Passepartout is all about documentaries and visual stuff I find worth seeing.

Before they pass away: Jimmy Nelson’s glamorous photos of tribes tell the kind of PR stories we want to hear

What initially might seem to be the very best of anthropology meets photography, Before They Pass Away eventually turns out to be a (talented) photographer’s imagination at work. Jimmy Nelson tells the kind of stories we want to hear and takes the kind of photos we want to see, but in the end they create a imaginary that does not reflect the reality of the people photographed. Plus, most of these tribes are not really about to disappear.

The photos are without a doubt…fantastic. If there’s something not to be discussed, that’s the quality of these images. They’re so good that questioning how they’re made and what they do might not be something to cross our minds. They tell the kind of stories that we want to hear. The stories of a remote life, of community and symbolism, of meaning and beauty, in short of everything we feel we’ve lost nowadays. Those worlds are right here, in front of us, and in Nelson’s understanding, they’re also about to disappear.  Obviously because of us, our greed, ignorance, consumerism, capitalism, etc. Now isn’t that a romantic and dramatic story?

“I saw the photos and I didn’t like them,” says Brazilian Yanomami spiritual leader Davi Kopenawa for The Guardian. “This man only wants to force his own ideas on the photos, to publish them in books and to show them to everyone so that people will think he’s a great photographer. He does whatever he wants with indigenous peoples. It is not true that indigenous peoples are about to die out. We will be around for a long time, fighting for our land, living in this world and continuing to create our children”.

Truth is Nelson is a great photographer, technically speaking. But making a biased portrayal of a subject you claim to be documenting doesn’t really define a photojournalist’s work. Bias in any social science research will compromise the researcher. Does bias in photojournalism do the same? Should it do the same? I think to a certain extend it does shake one’s credibility, but the line between when something inaccurate is really bad and when it’s one’s understanding is not precisely drawn. Yet, I have the feeling with his set arrangements and all adjustments Nelson crossed the precisely drawn line in the direction of a shaky credibility (read this article as well for a better understanding of what is wrong with these photos).

To all the criticism he recieved (there’s much more, check the Guardian article), Nelson said his photos are celebratory and intended to be aesthetic rather than factual. They’re his view, meaning his staged view, including clothing adjustments and everything else. “I am aiming to document the variety and importance of what is left of indigenous culture. Yes, it’s idealistic. Indigenous peoples are usually portrayed [by groups like Survival] as impoverished. But they have a wealth and a pride. It’s not only about material possessions” Nelson says for The Guardian, after he initially said that his photos are an ‘irreplaceable ethnographic record of a fast disappearing world’, which frames the work very differently.

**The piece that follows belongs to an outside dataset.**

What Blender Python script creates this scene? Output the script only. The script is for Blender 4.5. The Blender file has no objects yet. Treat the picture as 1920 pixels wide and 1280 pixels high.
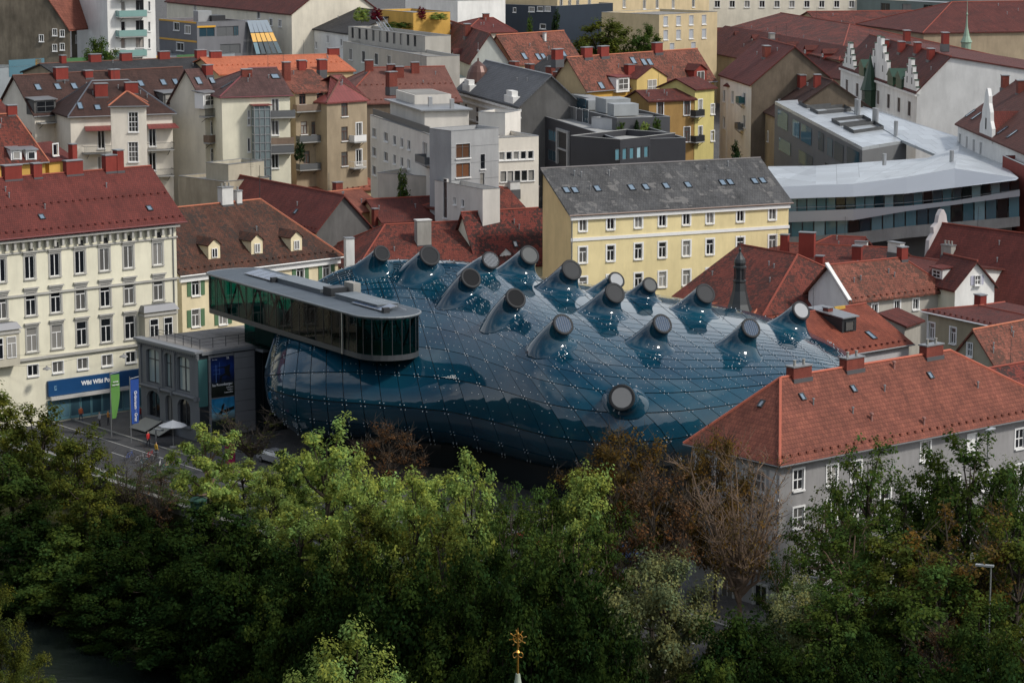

Now the question is: for us to understand the variety and importance of what is left of indigenous culture, do we need a glamorized portrayal of them? Do we empathized more with this idealized version of them than with their realistic image? Well, here’s where I’m afraid the answer is yes. In the end it is Nelson’s portrayals that put the issue on the agenda. Thinking a print of the photos goes up to 45.000 pounds and a special edition book costs over 5000 pounds, while he doesn’t pay the people he photographs even though they are his models and work for him…well, this might raise some moral questions and some questions about his attitude. Thinking he explained the photos are idealistic and staged only after a pile of accusations, that raises other ethical questions. But on top of that, what should raise more questions is the fact that it is this approach that put the issue on the agenda, it is the title suggesting they’re about to pass away, it’s the glamorous portrayal, the beautiful story tapping into our imaginary. It’s not the realistic portrayals what made us care. Bad on Nelson, but most important, what does this say about us and the way our visually saturated/media saturated world works? Is it just that organisations like Survival International don’t reach far or it’s just that sugar coated stories work best for PR? And in the end, do we respond better to PR than to empathy? To aesthetics than to poverty?